The nasty storms that ripped through the Twin Cities this week relieved the latest heat snap, but debris wasn’t even picked up yet as another wave of Canadian wildfire smoke rolled in.
This round of rotten air is expected to last through at least Monday. It’s the fourth time this summer that Minnesota’s air quality reached unsafe levels for more than a day, according to the U.S. Environmental Protection Agency.
This summer’s cocktail of heat, smoke and rain has canceled or curtailed everything from outdoor happy hours to group bike rides and kids’ tennis lessons. It’s left some Minnesotans struggling with feelings of a lost summer. What should be our glorious reprieve from the long winters indoors is very much up in smoke.

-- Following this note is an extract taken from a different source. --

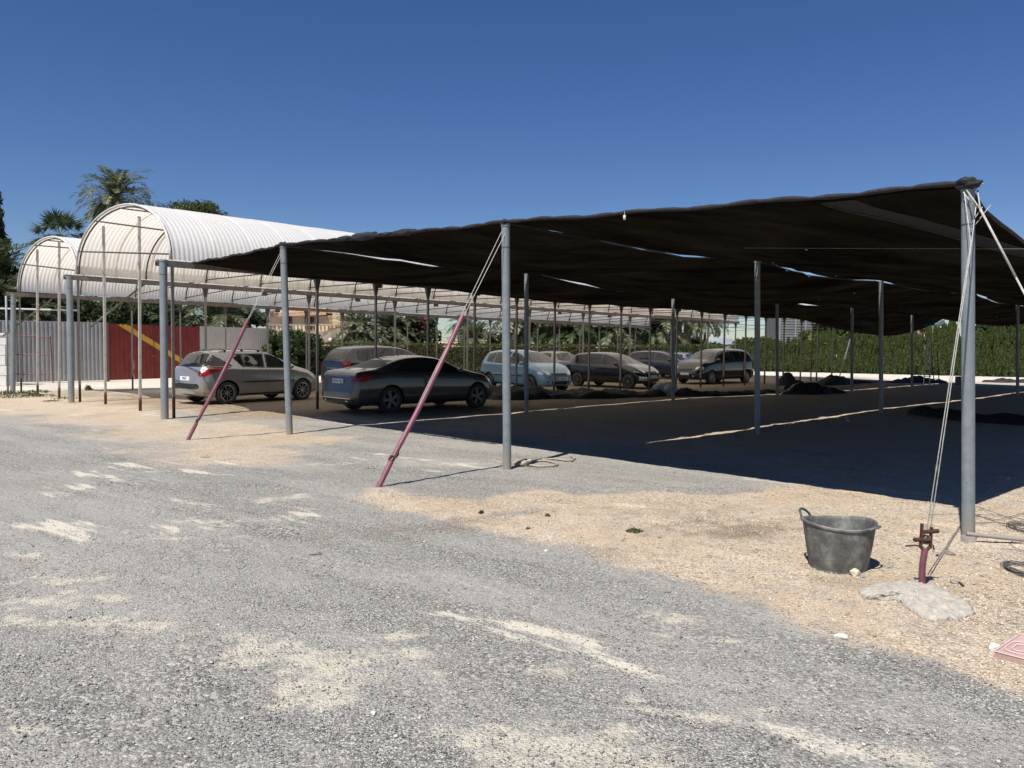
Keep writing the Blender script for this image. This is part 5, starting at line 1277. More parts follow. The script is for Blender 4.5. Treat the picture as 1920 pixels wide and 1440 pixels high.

“I feel like I’ve tried to make the most of it, but something doesn’t feel right about it with the smoke when I go outside,” Brigid Mulloy said on a walk with her dog, Harry, in Loring Park on Thursday.
Hot, smoky, rainy
This summer doesn’t stand out as the hottest, the wettest or the smokiest in the Twin Cities.
But it has been above-average in all those regards, said Kenny Blumenfeld, senior climatologist in the Minnesota State Climate Office.
Slightly more than half the days since mid-May have been hot, smoky, rainy or some combination of all three in the Twin Cities, according to a Star Tribune analysis of air pollution and weather data.
The analysis defined “hot” as days with an heat index of 85 degrees or higher, rainy as any day where at least quarter-inch fell, and smoky as any day where the air quality index (AQI) reached the unhealthy level (100 or higher).